Fashion, perfection, obsession vengono ripetute, urlate e ancora ribadite dal cast per esplicitare la filosofia di ciò che stiamo assistendo; la cancellazione dell’omologazione finalizzata all’inclusione. Nello spettacolo la coreografa continua il suo percorso per abbattere stereotipi; scontrandosi con un’idea di danza classica, burlandosene tanto da accennare a passi celebri senza mai riprodurli. Inoltre desidera normalizzare l’accettazione del diverso, con il rischio che, sconfiggendo un luogo comune, se ne crei un altro capace di assumere la forma di perfezione, così odiata dalla stessa creatrice dell’opera. In questo senso Gran Jetè è una performance politica, educativa e pedagogica poiché vuole portare lo spettatore in una condizione di libertà decisionale che rimanda alla spensieratezza dei bambini. Ciò accade grazie alle continue interruzioni in cui durante lo spettacolo si alternano sequenze di danza contemporanea rapide, movimenti scoordinati o estremamente eleganti e inviti semi ironici, rivolti al pubblico dagli attori, a ballare, saltare, cantare o comunque interagire per creare quell’ambiente voluto dalla Gribaudi.

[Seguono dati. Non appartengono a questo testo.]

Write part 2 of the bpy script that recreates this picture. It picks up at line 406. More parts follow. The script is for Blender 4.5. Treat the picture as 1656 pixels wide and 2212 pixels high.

L’intento dell’autrice non viene sempre compreso e può portare chi guarda a non essere partecipe e a considerare l’opera didascalica come esplicito insegnamento di qualcosa di ovvio. In conclusione, Gran Jetè emerge come intrisa di complessità e contraddizioni, mirando a decostruire il corpo, la danza classica e, in definitiva, gli stereotipi della società contemporanea. La sfida lanciata al pubblico, invitandolo a partecipare attivamente o rimanere un osservatore, riflette la natura provocatoria dell’arte di Gribaudi, che cerca di rompere le barriere tra esecutori e spettatori. La tensione evidente tra coloro che abbracciano l’invito alla libertà espressiva e coloro che si ritraggono per l’imbarazzo, sottolinea la difficoltà di superare le convenzioni sociali radicate. I concetti chiave di fashion, perfection e obsession ripetuti dal cast si rivelano una critica diretta all’omologazione, puntando a una società più inclusiva. Tuttavia, la comprensione dell’intento dell’autrice non è universale e la percezione di un messaggio didascalico potrebbe offuscare la bellezza della sfida artistica.
In definitiva lo spettacolo riesce a suscitare dibattito e riflessione, rivelando le contraddizioni della società contemporanea e la sfida continua nel perseguire la diversità e l’accettazione. L’opera, con la sua capacità di generare interpretazioni variegate, dimostra il potere dell’arte nel suscitare emozioni, interrogativi e, soprattutto, la volontà di spingersi al di là dei confini stabiliti.